Hellade est un récit de voyage en Grèce effectué en 2005, une forme de journal culturel, une interrogation sur la transmission et sur la possibilité d’une éthique humaniste. Pourquoi sortir des images, des visages, des mots de l’oubli ? Train, bateau, marche…, nous avons voyagé vers les sources de notre culture, recherchant le fond de l’humain, un universel, la Toison d’or. Entre prose et poème, le récit se souvient pour tracer un chemin.
L’Europe d’aujourd’hui ne cesse de réclamer à la Grèce sa dette sur le plan économique, financier. Mais la dette infinie que l’Europe a contractée à l’égard de la Grèce sur le plan culturel, humain, pourquoi l’oublie-t-on, l’efface-t-on de nos vues ? Hellade, à son humble manière, cherche à rappeler tout ce que nous devons au pays de la démocratie, des poètes, des philosophes, des artistes, au pays où il n’était de vraie richesse que de culture.
Extrait
Nos rêves nocturnes ont été bercés par les flots. Derrière le rideau, à travers le hublot, un monde se levait. Au matin, dans la brume, nous longeons les côtes. Souvenir d’Ulysse. La mer, la terre et le ciel. « Présent du vent, présent du soleil, présent des oiseaux »[i]. Quelques voyageurs matinaux regardent à l’arrière du navire, le visage offert au jour naissant. Tout est en l’un.
« Ah ! le monde est plein de merveilles ! »[ii]. Regarder, écouter, se taire. Nous sommes tout à coup si loin de la cacophonie de notre civilisation, si près du murmure de la lumière. Une vie d’aventure s’ouvre inexplicablement à nous. C’est dimanche sur les eaux du bonheur.

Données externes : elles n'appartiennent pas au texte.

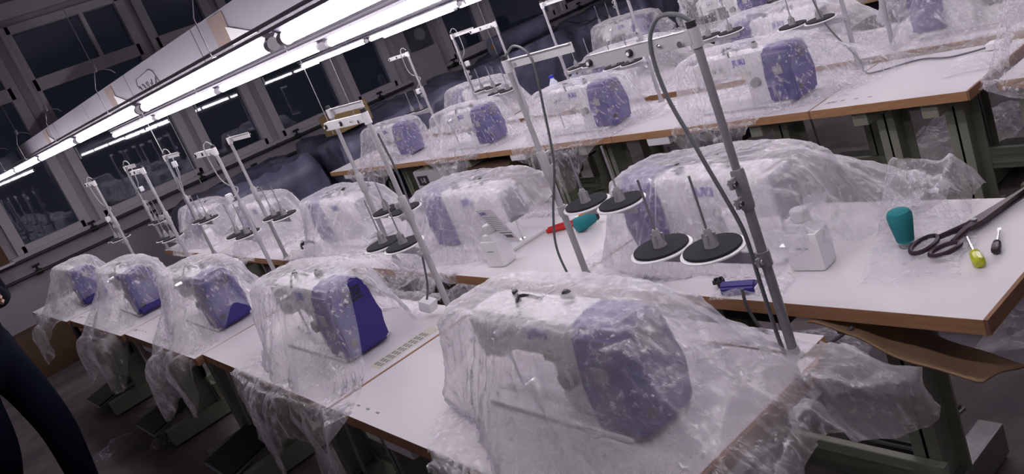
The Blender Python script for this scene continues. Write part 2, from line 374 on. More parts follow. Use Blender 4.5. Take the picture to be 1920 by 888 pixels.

Aimer et chanter tant que la vie ruisselle en nous. Au ciel brillent des pétales de possibles. « Le Poème est comme l’Amour »[iii]. Bientôt la brume s’estompe et ne reste plus que le soleil. Des pas, souvent rapides comme ceux d’adolescents, vont et viennent dans les couloirs. À la radio résonnent toujours, porteurs de clarté, des chants grecs. Dans quelques heures nous arriverons au pays d’Hésiode, de Pindare, d’Euripide. De nouveau je regagne le pont. Tu te penches vers l’écume et me parles du temps qui passe. « Je chante les vents dans le ciel et sur la terre / Je chante les hommes libres / Je prie pour les hommes malheureux »[iv].
[i] Olga Votsi, trad. : Bernard Grasset, Et soudain tu te trouves comme les oiseaux.